In the movie, Tom Cruise's character speaks with a samurai lord, the last of a dying breed of men who followed the ancient warrior code of honor called "bushido".

The samurai lord says, "The way of the samurai is no longer necessary."

Cruise's character replies, "What could be more necessary?"

It seems we are in an age when the high ideals of honor, integrity, magnaminity, and brotherhood are no longer deemed necessary. But what could be more necessary?!?

Even among groups where fraternal love is suppose to abound, nation's militaries struggle to remind their soldiers that they are not mercenaries. Inside the "thin blue line" LEOs value brotherhood less and career advancement more. And church men preach the gospel of wealth and riches instead of faith, hope, and charity.

So who's left to carry the light? My generation should know that they don't have to give up, and that they don't have to reinvent the wheel. The answer, I think, is freemasonry.

What could be more necessary?
 

JohnnyFlotsam

Premium Member
So who's left to carry the light? My generation should know that they don't have to give up, and that they don't have to reinvent the wheel. The answer, I think, is freemasonry.
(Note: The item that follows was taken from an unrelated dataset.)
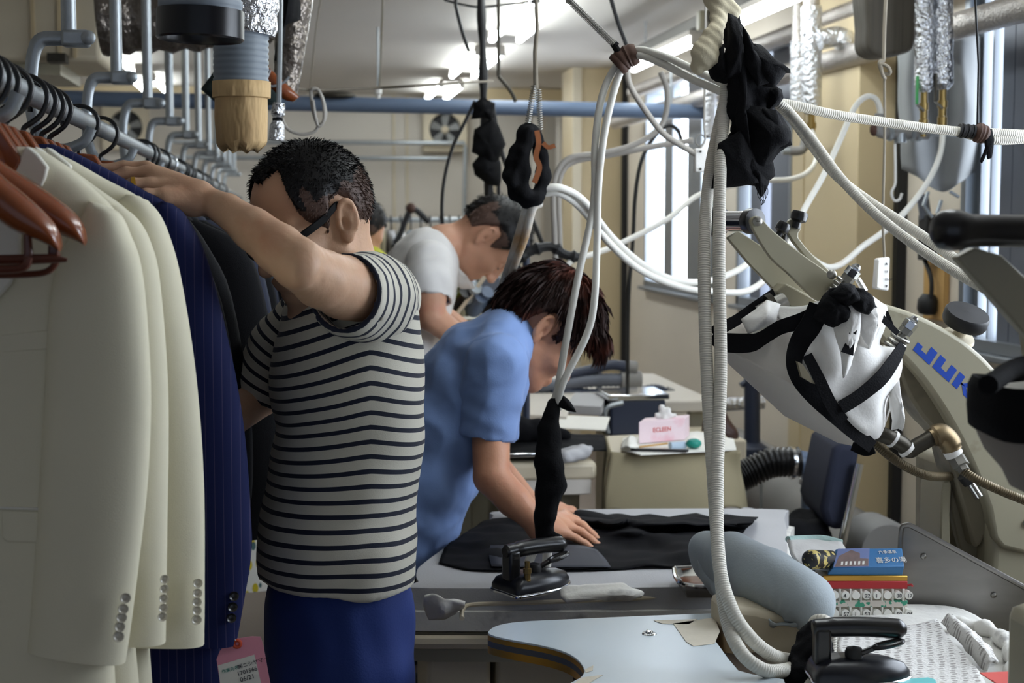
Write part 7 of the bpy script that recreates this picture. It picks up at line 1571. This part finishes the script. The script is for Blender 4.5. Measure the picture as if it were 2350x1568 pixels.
MB().tube(cr([P(1607, 342, 3.6), P(1618, 320, 3.6), P(1616, 280, 3.6), P(1618, 150, 3.6), up_to_ceiling(P(1618, 60, 3.6))], 6), .0028, 6).build('cord', M['cable'], t)

# black rags and canvas ties where the hoses meet
t = thing('rag_bundle', P(1730, 440, 2.6), 'large bundle of black rags tied where the white hoses meet', 'rags')
S = SDF(.005); S.chain([np.array(P(*p)) for p in ((1672, 20, 2.62), (1690, 90, 2.61), (1712, 170, 2.60), (1736, 240, 2.6), (1740, 320, 2.6))], [.012, .022, .028, .022, .014], .02); S.cap(P(1740, 215, 2.6), P(1785, 218, 2.6), .018, .014, .015); S.cap(P(1700, 130, 2.58), P(1690, 250, 2.58), .018, .016, .02); S.cap(P(1696, 240, 2.585), P(1690, 300, 2.585), .014, .012, .02)
v, f = S.mesh(); n = vnormals(v, f); v += n * (lump(v, 34, 3) * .009 + lump(v, 80, 6) * .003)[:, None]; link_mesh('rag_core', v, f.tolist(), M['blackc'], t, angle=180)
for i, pp in enumerate(([(1694, 110), (1716, 104), (1748, 104), (1780, 132), (1816, 166), (1800, 167), (1772, 202), (1750, 198), (1726, 170)],
                        [(1624, 152), (1640, 130), (1664, 100), (1668, 190), (1640, 186), (1630, 180)],
                        [(1676, 190), (1720, 230), (1700, 270), (1650, 272), (1668, 225)],
                        [(1700, 240), (1752, 244), (1790, 262), (1806, 296), (1813, 330), (1790, 346), (1768, 372), (1745, 400), (1700, 380), (1716, 300)],
                        [(1690, 280), (1740, 330), (1778, 376), (1780, 404), (1764, 414), (1756, 436), (1748, 450), (1736, 424), (1700, 418), (1634, 432), (1650, 380), (1664, 320)],
                        [(1752, 200), (1776, 192), (1796, 214), (1790, 238), (1770, 250), (1752, 262), (1740, 240)],
                        [(1672, 30), (1692, 40), (1700, 100), (1706, 200), (1690, 190), (1660, 190), (1664, 110)])):
    rag(pp, 2.575 + .012 * (i % 3), M['blackc'], 'rag_flap', t, .016, 18, i * 2.3 + 1, .004, .03)
for i, pp in enumerate(([(1706, 60), (1716, 100), (1760, 150), (1770, 190), (1740, 200), (1712, 150)], [(1748, 250), (1780, 252), (1800, 290), (1814, 332), (1786, 340), (1756, 310)], [(1650, 330), (1700, 300), (1730, 360), (1740, 420), (1690, 426), (1636, 432)], [(1690, 90), (1712, 110), (1700, 240), (1712, 330), (1728, 380), (1704, 350), (1690, 280)])):
    rag(pp, 2.555 + .01 * (i % 2), M['blackc'], 'rag_flap', t, .009, 16, i * 1.7 + 11, .003, .012)
for k in range(7): MB().tube(cr([P(1742 + k * 3, 425, 2.57), P(1744 + k * 4 - 6, 445, 2.57), P(1750 + (k * 7) % 13 - 4, 462 + (k * 5) % 11, 2.57)], 3), .0005, 4).build('loose_thread', M['blackc'], t)
t = thing('canvas_tie', P(1620, 165, 2.6), 'knotted off-white canvas strap beside the black rags at the top', 'strap')
S = SDF(.004); S.chain([np.array(P(*p)) for p in ((1648, 8, 2.62), (1650, 50, 2.6), (1636, 84, 2.58), (1616, 125, 2.57), (1602, 152, 2.575))], [.018, .013, .017, .024, .014], .012, ((0, 1, 0), .7)); S.cap(P(1646, 84, 2.59), P(1646, 160, 2.6), .008, .006, .01); S.cap(P(1632, -20, 2.62), P(1676, 26, 2.62), .018, .018, .015)
v, f = S.mesh(); n = vnormals(v, f); v += n * (np.sin((v[:, 2] * 1.2 + v[:, 0]) * 260) * .0009 + lump(v, 40, 2) * .003)[:, None]; link_mesh('strap', v, f.tolist(), M['canvas'], t, angle=180)
MB().tube([P(1650, -10, 2.62), up_to_ceiling(P(1650, -30, 2.62))], .008, 8).build('hanging_rope', M['canvas'], t)
# black cloth ring on springs
t = thing('cloth_ring', P(1210, 465, 3.4), 'black cloth-wrapped ring hung on springs above the stooping men', 'hose hanger')
q = cr([P(x, y, 3.4) for x, y in ((1212, 300), (1186, 345), (1172, 400), (1184, 440), (1210, 462), (1238, 448), (1246, 400), (1240, 345), (1226, 310))], 5, closed=True)
S = SDF(.005)
for i in range(len(q)): S.cap(q[i], q[(i + 1) % len(q)], .0125 + .003 * math.sin(i * 1.3), .0125 + .003 * math.sin((i + 1) * 1.3), .01)
S.cap(P(1212, 300, 3.38), P(1202, 440, 3.38), .011, .013, .008); S.cap(P(1200, 345, 3.38), P(1180, 420, 3.38), .010, .012, .008); S.cap(P(1195, 440, 3.39), P(1230, 455, 3.39), .014, .014, .01)
v, f = S.mesh(); n = vnormals(v, f); v += n * (lump(v, 40, 8) * .006)[:, None]; link_mesh('wrapped_ring', v, f.tolist(), M['blackc'], t, angle=180)
MB().ribbon(curve([(1232, 300, 3.37), (1236, 330, 3.365), (1230, 360, 3.365), (1238, 385, 3.365), (1226, 420, 3.365)], 5), .012, .003).build('copper_strip', M['copper'], t)
MB().ribbon(curve([(1246, 328, 3.38), (1258, 338, 3.38), (1274, 334, 3.38)], 4), .01, .003).build('copper_strip', M['copper'], t)
for a, b in (((1210, 290), (1226, 196)), ((1240, 300), (1236, 205))): helix(P(*a, 3.4), P(*b, 3.4), .006, 18, .0011).build('coil', M['steel'], t)
MB().tube([P(1230, 205, 3.4), P(1228, 120, 3.4), P(1233, 60, 3.4), P(1230, 0, 3.4), up_to_ceiling(P(1230, -30, 3.4))], [.006, .005, .0045, .004, .003], 8).build('cord', M['rope'], t)
# black wrapped pole with rags
t = thing('wrapped_pole', P(1128, 640, 5.3), 'tall black cloth-wrapped pole with rags tied on, behind the stooping men', 'pole')
q = curve([(1104, 14, 5.3), (1108, 120, 5.3), (1110, 230, 5.3), (1116, 350, 5.3), (1124, 470, 5.3), (1134, 620, 5.3)], 6)
MB().tube([up_to_ceiling(q[0])] + q + [V((q[-1].x, q[-1].y, .862))], [.006] + [.014 + .003 * math.sin(i * .9) for i in range(len(q))] + [.016], 10).build('pole', M['blackm'], t)
for i, pp in enumerate(([(1086, 240), (1110, 222), (1136, 240), (1128, 275), (1112, 268), (1082, 276)], [(1090, 300), (1130, 270), (1160, 330), (1150, 360), (1130, 380), (1104, 360), (1082, 350)], [(1088, 380), (1110, 350), (1150, 370), (1146, 430), (1118, 420), (1092, 402)])): rag(pp, 5.26, M['blackc'], 'rag_flap', t, .02, 14, i + 3, .006, .03)
MB().tube(curve([(1090, 232, 5.28), (1066, 282, 5.28), (1038, 340, 5.28), (1020, 410, 5.28), (1014, 480, 5.28), (1020, 540, 5.28)], 6), .006, 8).build('cable', M['blackm'], t)
MB().tube(curve([(1130, 240, 5.28), (1146, 330, 5.28), (1170, 400, 5.28), (1215, 490, 5.28), (1246, 562, 5.28)], 6), .008, 8).build('cable', M['blackm'], t)
MB().tube(curve([(1142, 330, 5.32), (1146, 500, 5.32), (1150, 600, 5.32)], 4), .006, 8).build('cable', M['blackm'], t)
t = thing('lamp_arm', P(1250, 620, 4.4), 'black folded arm and stand behind the head of the man in blue', 'lamp')
MB().tube(curve([(1186, 598, 4.4), (1216, 578, 4.4), (1262, 566, 4.4), (1300, 586, 4.4), (1340, 592, 4.4)], 5), [.014 + .006 * (i % 5 == 2) for i in range(21)], 8).build('arm', M['blackm'], t)
MB().prism([P(x, y, 4.4) for x, y in ((1186, 602), (1204, 620), (1200, 650), (1176, 656))], (0, .03, 0)).build('shade', M['blackm'], t, bevel=.004)
MB().tube([P(1208, 500, 4.42), P(1208, 660, 4.42), V((P(1208, 660, 4.42).x, 4.42, .842))], .011, 8).build('stand', M['slate'], t)
# wires, cords and rods
def cord(name, pts, r, m, label, cat='cord', parts=()):
    t = thing(name, P(*pts[-1]), label, cat); MB().tube(curve(pts, 6), r, 6).build('cord_line', M[m], t); return t
t = cord('strung_wire', [(620, 165, 3.9), (660, 188, 3.95), (704, 206, 4.0), (860, 202, 4.05), (1000, 194, 4.1), (1130, 186, 5.3)], .0035, 'rope', 'wire strung level below the ceiling to the black wrapped pole', 'wire')
t = thing('cable_coil', P(720, 290, 4.0), 'coil of thin grey cable hung on the overhead wire', 'cable')
for pp in ([(712, 205, 4.0), (718, 250, 4.0), (726, 280, 4.0), (738, 284, 4.0), (748, 262, 4.0), (738, 220, 4.0), (722, 202, 4.0), (714, 215, 4.0), (720, 262, 4.0), (730, 282, 4.0), (722, 302, 4.0), (690, 308, 4.0), (660, 296, 4.0), (646, 270, 4.0)], [(716, 204, 3.99), (730, 206, 3.99), (742, 236, 3.99), (744, 274, 3.99), (732, 290, 3.99), (724, 270, 3.99), (718, 230, 3.99)]): MB().tube(curve(pp, 6), .0042, 8).build('cable_turn', M['cable'], t)
t = cord('drop_cord', [(879, -20, 5.4), (876, 80, 5.4), (870, 204, 5.4)], .0035, 'rope', 'thin drop cord with a white insulator hanging from the ceiling', 'cord'); MB().lathe([(.008, 0), (.008, .012), (.014, .016), (.014, .036), (.01, .04)], P(868, 226, 5.4), (0, 0, 1), 12).build('insulator', M['white'], t); MB().tube([P(879, -20, 5.4), up_to_ceiling(P(879, -30, 5.4))], .0035, 6).build('cord_line', M['rope'], t)
for pts, r, m_, lb in (([(738, -10, 5.0), (726, 60, 5.0), (712, 200, 5.0)], .002, 'rope', 'faint thin cord hanging left of the white insulator'), ([(1020, 0, 5.3), (1060, 10, 5.3), (1105, 16, 5.3), (1180, 8, 5.3), (1240, 2, 5.3)], .004, 'blackm', 'black cable looped over the top of the wrapped pole'), ([(1046, 14, 5.0), (1060, 70, 5.0), (1076, 118, 5.0)], .006, 'blackm', 'black rod slanting down to the second ceiling light'), ([(1400, -10, 4.2), (1418, 50, 4.2), (1438, 104, 4.2)], .006, 'blackm', 'black rod slanting from the ceiling to the grey channel'), ([(1144, 175, 5.0), (1172, 210, 5.0), (1184, 234, 5.0)], .006, 'dsteel', 'short rod slanting below the wire beside the wrapped pole')):
    c_ = cord('hanging_rod' if 'rod' in lb else 'thin_cord', pts, r, m_, lb, 'rod' if 'rod' in lb else 'cord'); p0 = P(*pts[0]); MB().tube([p0, up_to_ceiling(p0)], r, 6).build('cord_line', M[m_], c_)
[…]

What could be more necessary?
Indeed.

Brotherly love, relief, and truth have been prized in virtually every chivalric order almost since records of such have been kept. In many examples, Medieval Europe, Bushido, Futuwwah, it was an aristocratic class, often warriors, that arrived at the same set of values and similar "codes of honor". One finds the same moral threads running through all of them. I don't pretend to know why that is, but my theory is that for men given the luxury (time) to think on such things, such values are simply a logical conclusion. Perhaps to an even greater degree though, for men who've experienced it first hand, it is the chaos and despair that ensue when a society lacks those things that drives them to elevate and refine those values.
Like I said, I don't know where it comes from, but come it does, even in vastly different cultures with vastly different dominant religious influences. It seems pretty clear that there is a "morality", a truth, that transcends all those differences and which can be arrived at by anyone willing to pursue it.
 

Flatworlder

Registered User
Powerful words Jamie and Johnny.
Too bad the corporate big boys didn't think along the same lines about the men .. who they lay off or manipulate them out of jobs. Maybe too deep a subject to get into at 11:43pm on a saturday night. I will however say that when I was without a job I found myself looking towards Masonry to feel reconnected. I needed the feeling of brotherhood I found it within my humble small town lodge.
Ionic Kent Lodge No 19 Chilliwack. B.C. Canada.